> Data to use
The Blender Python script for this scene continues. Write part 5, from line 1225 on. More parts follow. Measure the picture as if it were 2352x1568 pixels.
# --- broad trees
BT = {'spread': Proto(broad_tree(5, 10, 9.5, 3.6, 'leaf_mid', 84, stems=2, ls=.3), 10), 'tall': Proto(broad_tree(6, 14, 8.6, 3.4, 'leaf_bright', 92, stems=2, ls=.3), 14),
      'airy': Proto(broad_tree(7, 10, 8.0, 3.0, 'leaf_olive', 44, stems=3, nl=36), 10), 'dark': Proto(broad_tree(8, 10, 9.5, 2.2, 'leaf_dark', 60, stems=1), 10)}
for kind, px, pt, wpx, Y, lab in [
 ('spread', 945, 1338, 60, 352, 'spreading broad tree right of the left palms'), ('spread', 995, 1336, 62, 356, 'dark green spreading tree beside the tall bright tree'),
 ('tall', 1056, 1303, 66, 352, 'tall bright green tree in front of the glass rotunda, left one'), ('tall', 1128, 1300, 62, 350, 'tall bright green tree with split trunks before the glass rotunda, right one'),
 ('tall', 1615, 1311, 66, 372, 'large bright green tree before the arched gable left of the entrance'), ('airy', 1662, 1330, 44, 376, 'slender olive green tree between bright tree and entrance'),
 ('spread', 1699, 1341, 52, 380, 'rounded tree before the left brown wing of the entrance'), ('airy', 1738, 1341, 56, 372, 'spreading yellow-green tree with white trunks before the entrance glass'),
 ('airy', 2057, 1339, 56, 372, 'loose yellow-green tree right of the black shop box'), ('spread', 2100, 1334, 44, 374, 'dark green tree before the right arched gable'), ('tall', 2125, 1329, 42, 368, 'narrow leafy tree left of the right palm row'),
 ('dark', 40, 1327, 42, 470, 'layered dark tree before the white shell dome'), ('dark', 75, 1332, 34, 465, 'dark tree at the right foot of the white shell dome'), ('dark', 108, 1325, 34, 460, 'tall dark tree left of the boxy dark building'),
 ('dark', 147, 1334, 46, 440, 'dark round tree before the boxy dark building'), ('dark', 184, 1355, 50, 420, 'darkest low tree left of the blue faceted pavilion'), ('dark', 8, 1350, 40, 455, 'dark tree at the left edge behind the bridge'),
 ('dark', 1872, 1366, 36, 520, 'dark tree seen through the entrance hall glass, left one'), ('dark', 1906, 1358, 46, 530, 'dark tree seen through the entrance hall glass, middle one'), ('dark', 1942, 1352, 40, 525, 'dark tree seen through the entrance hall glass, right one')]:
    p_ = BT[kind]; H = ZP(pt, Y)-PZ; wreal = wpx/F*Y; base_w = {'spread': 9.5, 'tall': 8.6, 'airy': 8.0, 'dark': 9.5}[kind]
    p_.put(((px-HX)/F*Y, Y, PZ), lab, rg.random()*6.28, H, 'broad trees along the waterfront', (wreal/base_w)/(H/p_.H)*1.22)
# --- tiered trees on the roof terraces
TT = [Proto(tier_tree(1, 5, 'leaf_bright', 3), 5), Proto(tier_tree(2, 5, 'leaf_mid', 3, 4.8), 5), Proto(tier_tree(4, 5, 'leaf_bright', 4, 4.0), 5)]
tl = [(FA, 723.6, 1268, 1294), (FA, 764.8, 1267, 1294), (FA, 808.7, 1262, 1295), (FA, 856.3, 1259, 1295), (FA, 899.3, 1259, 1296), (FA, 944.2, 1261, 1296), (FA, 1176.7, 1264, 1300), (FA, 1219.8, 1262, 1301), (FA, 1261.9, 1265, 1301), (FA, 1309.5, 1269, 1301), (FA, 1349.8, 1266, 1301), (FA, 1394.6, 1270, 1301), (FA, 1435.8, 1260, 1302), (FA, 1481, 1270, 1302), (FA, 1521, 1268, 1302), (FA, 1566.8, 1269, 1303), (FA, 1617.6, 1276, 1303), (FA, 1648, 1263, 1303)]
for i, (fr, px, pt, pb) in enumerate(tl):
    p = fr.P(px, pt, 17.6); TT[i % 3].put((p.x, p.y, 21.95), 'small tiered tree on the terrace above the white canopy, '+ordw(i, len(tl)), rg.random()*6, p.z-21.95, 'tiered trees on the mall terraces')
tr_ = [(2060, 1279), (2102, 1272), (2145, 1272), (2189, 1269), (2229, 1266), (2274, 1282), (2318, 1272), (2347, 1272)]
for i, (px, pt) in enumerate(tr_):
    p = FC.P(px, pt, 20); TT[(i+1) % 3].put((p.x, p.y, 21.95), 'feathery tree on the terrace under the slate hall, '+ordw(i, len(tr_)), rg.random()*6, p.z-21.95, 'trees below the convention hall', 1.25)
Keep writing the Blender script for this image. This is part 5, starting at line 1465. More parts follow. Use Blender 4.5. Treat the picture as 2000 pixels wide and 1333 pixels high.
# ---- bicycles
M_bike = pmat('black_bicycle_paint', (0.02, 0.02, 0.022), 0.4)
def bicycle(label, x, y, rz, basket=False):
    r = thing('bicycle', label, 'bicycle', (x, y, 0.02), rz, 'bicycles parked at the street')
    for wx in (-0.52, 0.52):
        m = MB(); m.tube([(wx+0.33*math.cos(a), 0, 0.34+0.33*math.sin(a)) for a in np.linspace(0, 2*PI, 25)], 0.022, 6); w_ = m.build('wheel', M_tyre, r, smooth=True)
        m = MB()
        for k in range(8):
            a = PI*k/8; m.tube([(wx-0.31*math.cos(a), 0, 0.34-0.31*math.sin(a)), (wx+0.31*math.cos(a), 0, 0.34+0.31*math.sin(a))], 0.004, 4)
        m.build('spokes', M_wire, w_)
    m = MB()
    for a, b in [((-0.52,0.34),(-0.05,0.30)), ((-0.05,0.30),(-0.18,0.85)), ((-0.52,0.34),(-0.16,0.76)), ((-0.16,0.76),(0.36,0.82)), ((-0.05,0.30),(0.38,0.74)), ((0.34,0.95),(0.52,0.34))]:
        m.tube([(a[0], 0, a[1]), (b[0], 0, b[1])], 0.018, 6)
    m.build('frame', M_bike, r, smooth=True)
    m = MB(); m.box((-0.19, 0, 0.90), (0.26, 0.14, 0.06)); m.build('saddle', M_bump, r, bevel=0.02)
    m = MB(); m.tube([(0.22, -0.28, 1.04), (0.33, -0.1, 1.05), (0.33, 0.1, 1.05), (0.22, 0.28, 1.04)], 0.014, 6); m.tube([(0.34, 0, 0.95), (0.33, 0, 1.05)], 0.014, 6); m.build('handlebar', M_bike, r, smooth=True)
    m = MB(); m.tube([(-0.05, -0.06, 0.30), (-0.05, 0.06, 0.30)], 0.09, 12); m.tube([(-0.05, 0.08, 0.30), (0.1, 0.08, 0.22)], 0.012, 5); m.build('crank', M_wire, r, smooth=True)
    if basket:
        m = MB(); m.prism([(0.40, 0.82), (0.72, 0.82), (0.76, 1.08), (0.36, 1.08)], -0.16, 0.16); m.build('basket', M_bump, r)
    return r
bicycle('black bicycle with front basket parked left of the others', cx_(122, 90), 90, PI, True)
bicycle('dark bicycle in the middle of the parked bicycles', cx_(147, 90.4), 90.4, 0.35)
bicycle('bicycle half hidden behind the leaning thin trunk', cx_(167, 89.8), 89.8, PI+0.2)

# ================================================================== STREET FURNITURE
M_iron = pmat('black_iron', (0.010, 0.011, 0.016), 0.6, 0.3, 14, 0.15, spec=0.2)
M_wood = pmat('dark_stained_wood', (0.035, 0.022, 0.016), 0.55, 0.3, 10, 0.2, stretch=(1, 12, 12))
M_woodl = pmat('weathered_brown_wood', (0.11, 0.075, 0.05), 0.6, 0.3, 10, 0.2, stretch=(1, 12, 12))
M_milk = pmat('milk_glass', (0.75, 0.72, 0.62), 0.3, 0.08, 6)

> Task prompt
Please return the data above exactly as given.

> Final answer
The Blender Python script for this scene continues. Write part 5, from line 1225 on. More parts follow. Measure the picture as if it were 2352x1568 pixels.
# --- broad trees
BT = {'spread': Proto(broad_tree(5, 10, 9.5, 3.6, 'leaf_mid', 84, stems=2, ls=.3), 10), 'tall': Proto(broad_tree(6, 14, 8.6, 3.4, 'leaf_bright', 92, stems=2, ls=.3), 14),
      'airy': Proto(broad_tree(7, 10, 8.0, 3.0, 'leaf_olive', 44, stems=3, nl=36), 10), 'dark': Proto(broad_tree(8, 10, 9.5, 2.2, 'leaf_dark', 60, stems=1), 10)}
for kind, px, pt, wpx, Y, lab in [
 ('spread', 945, 1338, 60, 352, 'spreading broad tree right of the left palms'), ('spread', 995, 1336, 62, 356, 'dark green spreading tree beside the tall bright tree'),
 ('tall', 1056, 1303, 66, 352, 'tall bright green tree in front of the glass rotunda, left one'), ('tall', 1128, 1300, 62, 350, 'tall bright green tree with split trunks before the glass rotunda, right one'),
 ('tall', 1615, 1311, 66, 372, 'large bright green tree before the arched gable left of the entrance'), ('airy', 1662, 1330, 44, 376, 'slender olive green tree between bright tree and entrance'),
 ('spread', 1699, 1341, 52, 380, 'rounded tree before the left brown wing of the entrance'), ('airy', 1738, 1341, 56, 372, 'spreading yellow-green tree with white trunks before the entrance glass'),
 ('airy', 2057, 1339, 56, 372, 'loose yellow-green tree right of the black shop box'), ('spread', 2100, 1334, 44, 374, 'dark green tree before the right arched gable'), ('tall', 2125, 1329, 42, 368, 'narrow leafy tree left of the right palm row'),
 ('dark', 40, 1327, 42, 470, 'layered dark tree before the white shell dome'), ('dark', 75, 1332, 34, 465, 'dark tree at the right foot of the white shell dome'), ('dark', 108, 1325, 34, 460, 'tall dark tree left of the boxy dark building'),
 ('dark', 147, 1334, 46, 440, 'dark round tree before the boxy dark building'), ('dark', 184, 1355, 50, 420, 'darkest low tree left of the blue faceted pavilion'), ('dark', 8, 1350, 40, 455, 'dark tree at the left edge behind the bridge'),
 ('dark', 1872, 1366, 36, 520, 'dark tree seen through the entrance hall glass, left one'), ('dark', 1906, 1358, 46, 530, 'dark tree seen through the entrance hall glass, middle one'), ('dark', 1942, 1352, 40, 525, 'dark tree seen through the entrance hall glass, right one')]:
    p_ = BT[kind]; H = ZP(pt, Y)-PZ; wreal = wpx/F*Y; base_w = {'spread': 9.5, 'tall': 8.6, 'airy': 8.0, 'dark': 9.5}[kind]
    p_.put(((px-HX)/F*Y, Y, PZ), lab, rg.random()*6.28, H, 'broad trees along the waterfront', (wreal/base_w)/(H/p_.H)*1.22)
# --- tiered trees on the roof terraces
TT = [Proto(tier_tree(1, 5, 'leaf_bright', 3), 5), Proto(tier_tree(2, 5, 'leaf_mid', 3, 4.8), 5), Proto(tier_tree(4, 5, 'leaf_bright', 4, 4.0), 5)]
tl = [(FA, 723.6, 1268, 1294), (FA, 764.8, 1267, 1294), (FA, 808.7, 1262, 1295), (FA, 856.3, 1259, 1295), (FA, 899.3, 1259, 1296), (FA, 944.2, 1261, 1296), (FA, 1176.7, 1264, 1300), (FA, 1219.8, 1262, 1301), (FA, 1261.9, 1265, 1301), (FA, 1309.5, 1269, 1301), (FA, 1349.8, 1266, 1301), (FA, 1394.6, 1270, 1301), (FA, 1435.8, 1260, 1302), (FA, 1481, 1270, 1302), (FA, 1521, 1268, 1302), (FA, 1566.8, 1269, 1303), (FA, 1617.6, 1276, 1303), (FA, 1648, 1263, 1303)]
for i, (fr, px, pt, pb) in enumerate(tl):
    p = fr.P(px, pt, 17.6); TT[i % 3].put((p.x, p.y, 21.95), 'small tiered tree on the terrace above the white canopy, '+ordw(i, len(tl)), rg.random()*6, p.z-21.95, 'tiered trees on the mall terraces')
tr_ = [(2060, 1279), (2102, 1272), (2145, 1272), (2189, 1269), (2229, 1266), (2274, 1282), (2318, 1272), (2347, 1272)]
for i, (px, pt) in enumerate(tr_):
    p = FC.P(px, pt, 20); TT[(i+1) % 3].put((p.x, p.y, 21.95), 'feathery tree on the terrace under the slate hall, '+ordw(i, len(tr_)), rg.random()*6, p.z-21.95, 'trees below the convention hall', 1.25)
Keep writing the Blender script for this image. This is part 5, starting at line 1465. More parts follow. Use Blender 4.5. Treat the picture as 2000 pixels wide and 1333 pixels high.
# ---- bicycles
M_bike = pmat('black_bicycle_paint', (0.02, 0.02, 0.022), 0.4)
def bicycle(label, x, y, rz, basket=False):
    r = thing('bicycle', label, 'bicycle', (x, y, 0.02), rz, 'bicycles parked at the street')
    for wx in (-0.52, 0.52):
        m = MB(); m.tube([(wx+0.33*math.cos(a), 0, 0.34+0.33*math.sin(a)) for a in np.linspace(0, 2*PI, 25)], 0.022, 6); w_ = m.build('wheel', M_tyre, r, smooth=True)
        m = MB()
        for k in range(8):
            a = PI*k/8; m.tube([(wx-0.31*math.cos(a), 0, 0.34-0.31*math.sin(a)), (wx+0.31*math.cos(a), 0, 0.34+0.31*math.sin(a))], 0.004, 4)
        m.build('spokes', M_wire, w_)
    m = MB()
    for a, b in [((-0.52,0.34),(-0.05,0.30)), ((-0.05,0.30),(-0.18,0.85)), ((-0.52,0.34),(-0.16,0.76)), ((-0.16,0.76),(0.36,0.82)), ((-0.05,0.30),(0.38,0.74)), ((0.34,0.95),(0.52,0.34))]:
        m.tube([(a[0], 0, a[1]), (b[0], 0, b[1])], 0.018, 6)
    m.build('frame', M_bike, r, smooth=True)
    m = MB(); m.box((-0.19, 0, 0.90), (0.26, 0.14, 0.06)); m.build('saddle', M_bump, r, bevel=0.02)
    m = MB(); m.tube([(0.22, -0.28, 1.04), (0.33, -0.1, 1.05), (0.33, 0.1, 1.05), (0.22, 0.28, 1.04)], 0.014, 6); m.tube([(0.34, 0, 0.95), (0.33, 0, 1.05)], 0.014, 6); m.build('handlebar', M_bike, r, smooth=True)
    m = MB(); m.tube([(-0.05, -0.06, 0.30), (-0.05, 0.06, 0.30)], 0.09, 12); m.tube([(-0.05, 0.08, 0.30), (0.1, 0.08, 0.22)], 0.012, 5); m.build('crank', M_wire, r, smooth=True)
    if basket:
        m = MB(); m.prism([(0.40, 0.82), (0.72, 0.82), (0.76, 1.08), (0.36, 1.08)], -0.16, 0.16); m.build('basket', M_bump, r)
    return r
bicycle('black bicycle with front basket parked left of the others', cx_(122, 90), 90, PI, True)
bicycle('dark bicycle in the middle of the parked bicycles', cx_(147, 90.4), 90.4, 0.35)
bicycle('bicycle half hidden behind the leaning thin trunk', cx_(167, 89.8), 89.8, PI+0.2)

# ================================================================== STREET FURNITURE
M_iron = pmat('black_iron', (0.010, 0.011, 0.016), 0.6, 0.3, 14, 0.15, spec=0.2)
M_wood = pmat('dark_stained_wood', (0.035, 0.022, 0.016), 0.55, 0.3, 10, 0.2, stretch=(1, 12, 12))
M_woodl = pmat('weathered_brown_wood', (0.11, 0.075, 0.05), 0.6, 0.3, 10, 0.2, stretch=(1, 12, 12))
M_milk = pmat('milk_glass', (0.75, 0.72, 0.62), 0.3, 0.08, 6)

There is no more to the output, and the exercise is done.